The Project
The project was conceived with a new sustainable exhibition formula with the aim of communicating to the public historical content related to the Neo-Assyrian empire (Mesopotamia, 9th-7th centuries BC), through 3D printed digital models, als recounting some specificities and challenges of the Italian scientific collaboration and cooperation with the Republic of Iraq and the city of Mosul in particular.
After the liberation of the city in June 2017 from the occupation by ISIS that had lasted since 2014, the Iraqi-Italian Archaeological Mission was called to make a contribution to the exploration and protection of the eastern sector corresponding to ancient Nineveh, the legendary capital of Assyria now seriously threatened by urban expansion, so much so that today more than a third of the site can be said to be lost to archaeological exploration. Between 2019 and 2023, five annual joint campaigns were conducted between the University of Bologna and Iraqi State Board of Antiquities and Heritage, directed by Nicolò Marchetti, with the support of the Ministry of Foreign Affairs and International Cooperation, as well as the Volkswagen Foundation, with the KALAM project, and the J. M. Kaplan Fund as part of restoration projects and training of local personnel.

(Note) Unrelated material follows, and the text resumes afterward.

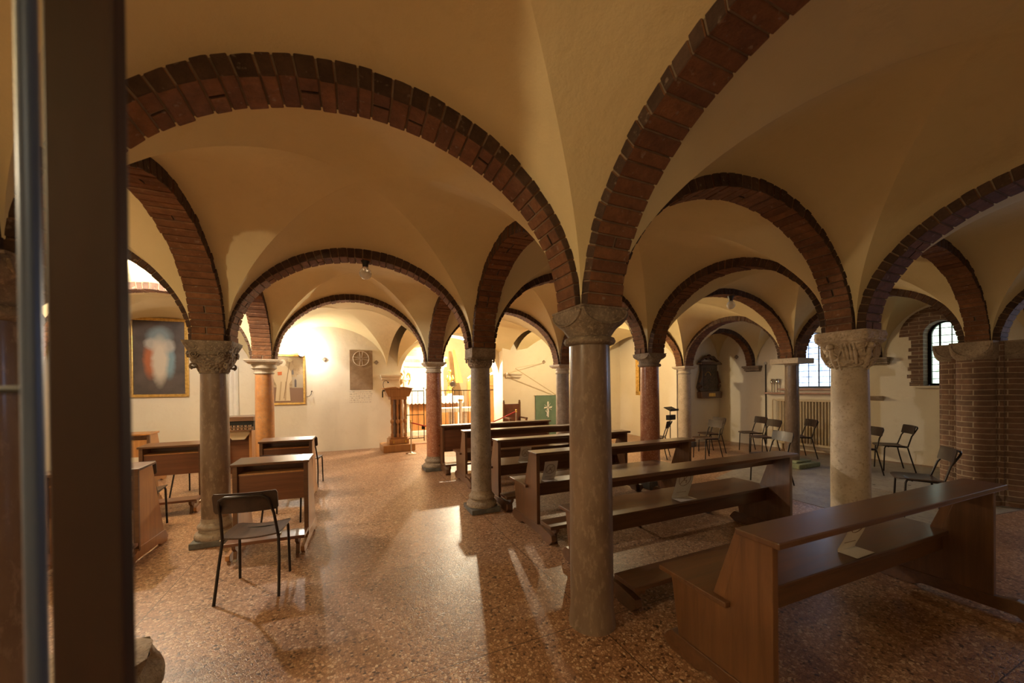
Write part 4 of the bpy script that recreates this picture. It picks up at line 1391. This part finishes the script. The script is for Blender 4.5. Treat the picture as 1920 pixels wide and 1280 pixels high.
for k in range(16):
    a = k*PI/8; q = .15 if k % 2 else .125
    mb.tube([(.07*math.cos(a), 0, 1.68+.07*math.sin(a)), (q*math.cos(a), 0, 1.68+q*math.sin(a))], [.012, .003], 6)
mb.build('sun_ray', M['iron'], root)
# free-standing white altar table in front
root = empty('altar_table', (3.35, 11.55, 0)); tag(root, 'white marble table with slim legs behind the railing, right of the red column', 'table')
mb = MB(); mb.box(-.80, .80, -.22, .35, .80, .93); mb.build('table_top', M['white'], root, bevel=.008)
for x in (-.42, .0, .42):
    mb = MB(); mb.box(x-.06, x+.06, -.10, .2, 0, .80); mb.build('leg', M['marble_w'], root, bevel=.006)
# tall white candle stand
root = empty('paschal_stand', (3.10, 11.12, 0)); tag(root, 'tall white post standing before the white marble table', 'candle stand')
mb = MB(); mb.lathe([(.12, 0), (.12, .03), (.05, .06), (.045, 1.1), (.07, 1.16)], 16); mb.build('post', M['white'], root, smooth=40)
mb = MB(); mb.lathe([(.07, 1.16), (.085, 1.18), (.085, 1.20), (.03, 1.21)], 16); mb.build('dish', M['gold'], root, smooth=40)
# carved choir screen at the right in the chapel
root = empty('choir_panel', (4.75, 13.0, 0)); tag(root, 'tall carved brown panel with a blind arch at the right inside the chapel', 'panel')
mb = MB(); mb.box(-.85, .85, 0, .12, 0, 1.75)
mb.prism(arch_pts(-.85, .85, 1.75, .3, 20), 0, .12, 'y'); mb.build('panel', M['wood_o'], root, bevel=.01)
mb = MB()
for r_ in (.5, .38): 
    pp = arch_pts(-r_, r_, 1.15, r_, 20); mb.tube([(p[0], -.01, p[1]) for p in [(-r_, .3)]+pp+[(r_, .3)]], .018, 6)
mb.build('arch_moulding', M['wood_o'], root, smooth=50)
mb = MB()
for sgn in (-1, 1):
    mb.tube([(sgn*.02, 0, 2.05), (sgn*.3, 0, 2.16), (sgn*.6, 0, 2.08), (sgn*.85, 0, 1.9)], [.05, .07, .05, .03], 8)
mb.build('scroll_crest', M['white'], root, smooth=50)
root = empty('yellow_drape', (3.55, 13.2, 0)); tag(root, 'slanting yellow-gold drape hanging behind the red column capital', 'drape')
mb = MB()
mb.grid(lambda a, b_: (-.14+.28*a*(.3+.7*b_)+.10*b_, .03*math.sin(a*14), 2.95-1.2*b_), 24, 8)
mb.grid(lambda a, b_: (-.14+.28*a*(.3+.7*b_)+.10*b_, .03*math.sin(a*14)+.008, 2.95-1.2*b_), 24, 8, True)
mb.build('cloth', plain('golden cloth', (.75, .42, .08), .7), root, smooth=60)
# steps into the chapel
mb = MB(); mb.box(1.3, 4.0, 10.5, 10.8, 0, .02); struct(mb, 'trim_60', M['sill'])

# ---------------------------------------------------------------- lectern with microphone
root = empty('lectern', (1.08, 9.78, 0), R(4)); tag(root, 'carved wooden lectern with turned columns on a step, left of the gate', 'lectern')
mb = MB(); mb.box(-.40, .36, -.34, .34, 0, .17); mb.build('step', M['wood_o'], root, bevel=.006)
mb = MB(); mb.box(-.24, .24, -.20, .20, .17, .30); mb.box(-.21, .21, -.17, .17, .30, .34); mb.build('base', M['wood_o'], root, bevel=.008)
mb = MB(); mb.prism([(-.08, -.13), (.08, -.13), (.15, .0), (.10, .14), (-.10, .14), (-.15, 0)], .34, 1.30, 'z'); mb.build('body', M['wood_y'], root, bevel=.004)
for x, y in ((-.16, -.13), (.16, -.13), (-.03, -.16), (.05, -.16)):
    mb = MB(); mb.T = Matrix.Translation((x, y, 0))
    mb.lathe([(.035, .34), (.035, .42), (.022, .45), (.03, .62), (.018, .66), (.045, .72), (.045, .76), (.018, .80), (.03, .90), (.022, 1.14), (.035, 1.18), (.035, 1.28)], 14)
    mb.build('turned_column', M['wood_o'], root, smooth=50)
mb = MB(); mb.box(-.20, .20, -.19, .18, 1.28, 1.36); mb.build('cornice', M['wood_o'], root, bevel=.008)
mb = MB()
mb.prism([(-.34, 1.55), (-.25, 1.35), (.25, 1.35), (.34, 1.55)], -.20, .20, 'y'); mb.build('book_rest', M['wood_o'], root, bevel=.006)
mb = MB()
for sx in (-1, 1):
    mb.prism([(0, 1.565), (sx*.08, 1.60), (sx*.2, 1.59), (sx*.37, 1.56), (sx*.37, 1.548), (0, 1.548)], -.22, .22, 'y')
mb.build('top_moulding', M['wood_o'], root, bevel=.004)
for x in (-.14, .15):
    mb = MB(); mb.box(x-.02, x+.02, -.215, -.20, .20, .27); mb.build('brass_plate', M['gold'], root)
root = empty('microphone', (.76, 9.66, 1.52)); tag(root, 'small gooseneck microphone clipped to the left of the lectern', 'microphone')
mb = MB(); mb.tube([(0, 0, 0), (-.03, 0, .14), (-.01, 0, .22), (.05, 0, .24), (.08, 0, .2)], .006, 6); mb.build('gooseneck', M['iron'], root, smooth=50)
mb = MB(); mb.sphere((.09, 0, .19), .018, 8); mb.build('head', M['iron'], root, smooth=50)
mb = MB(); mb.box(-.05, .03, -.03, .03, -.03, 0); mb.box(-.06, -.03, -.02, .02, -.18, -.03); mb.build('clamp', M['sock'], root, bevel=.004)

# ---------------------------------------------------------------- rope posts
def rope_post(x, y, label, h):
    root = empty('rope_post', (x, y, 0))
    mb = MB(); mb.lathe([(.13, 0), (.13, .012), (.04, .03), (.018, .05)], 24); mb.build('base', M['chrome'], root, smooth=40)
    mb = MB(); mb.lathe([(.016, .03), (.016, h-.05)], 16); mb.build('pole', M['chrome'], root, smooth=40)
    mb = MB(); mb.lathe([(.016, h-.05), (.026, h-.04), (.026, h-.02), (.014, h-.01)], 16); mb.sphere((0, 0, h+.012), .024, 8); mb.build('finial', M['gold'], root, smooth=50)
    return tag(root, label, 'rope post', 'polished posts with red rope')
rope_post(1.30, 9.05, 'polished rope post standing beside the lectern', .78)
rope_post(3.86, 8.62, 'polished rope post before the leather chair', .96)
mb = MB()
mb.tube([(1.32+2.52*t, 9.05-.43*t, .735+.20*t-.30*math.sin(PI*t)) for t in [i/24 for i in range(25)]], .014, 8)
o = mb.build('red_rope', M['velvet_red'], smooth=60); tag(o, 'red rope sagging between the two polished posts', 'rope')

# ---------------------------------------------------------------- leather chair, banner, pole on the back wall
YB = WB-.30
root = empty('leather_chair', (4.27, 9.62, 0)); tag(root, 'high-backed chair with brown leather back by the chapel opening', 'chair')
for sx in (-1, 1):
    mb = MB(); mb.box(sx*.25-.025, sx*.25+.025, .20, .25, 0, 1.14); mb.sphere((sx*.25, .225, 1.165), .028, 8); mb.build('back_post', M['wood_y'], root, smooth=40)
    mb = MB(); mb.box(sx*.25-.025, sx*.25+.025, -.25, -.20, 0, .68); mb.build('leg', M['wood_y'], root, bevel=.004)
    mb = MB(); mb.box(sx*.25-.03, sx*.25+.03, -.27, .22, .67, .71); mb.build('armrest', M['wood'], root, bevel=.008)
mb = MB(); mb.box(-.225, .225, .205, .245, .58, 1.08); mb.build('leather_back', M['leather'], root, bevel=.012)
mb = MB(); mb.box(-.25, .25, -.24, .22, .42, .50); mb.build('leather_seat', M['leather'], root, bevel=.015)
mb = MB(); mb.box(-.25, .25, -.24, .22, .37, .42); mb.build('seat_frame', M['wood'], root, bevel=.004)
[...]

6 exact replicas of Neo-Assyrian cuneiform texts from the excavation project in the 750-hectare large and 12-km-walled mega-site of Nineveh have been chosen to tell ancient and modern stories. In addition to them, there is a reproduction of the brick of the Assyrian King Shalmaneser III (858-824 BC) with a cuneiform inscription revealing its provenance from the ziggurat (stepped temple-tower) of ancient Kalkhu (modern Nimrud), the first capital of the Neo-Assyrian empire, destroyed in 2016 by ISIS. The brick has been seized by the Carabinieri and returned to Iraq in occasion of the exhibition The Assyrians in the Shadow of the Two Towers. An inscribed brick from the Kalkhu ziggurat in Iraq and the excavations of the Iraqi-Italian Archaeological Mission in Nineveh at the Museo Civico Medievale in Bologna (June-September 2023).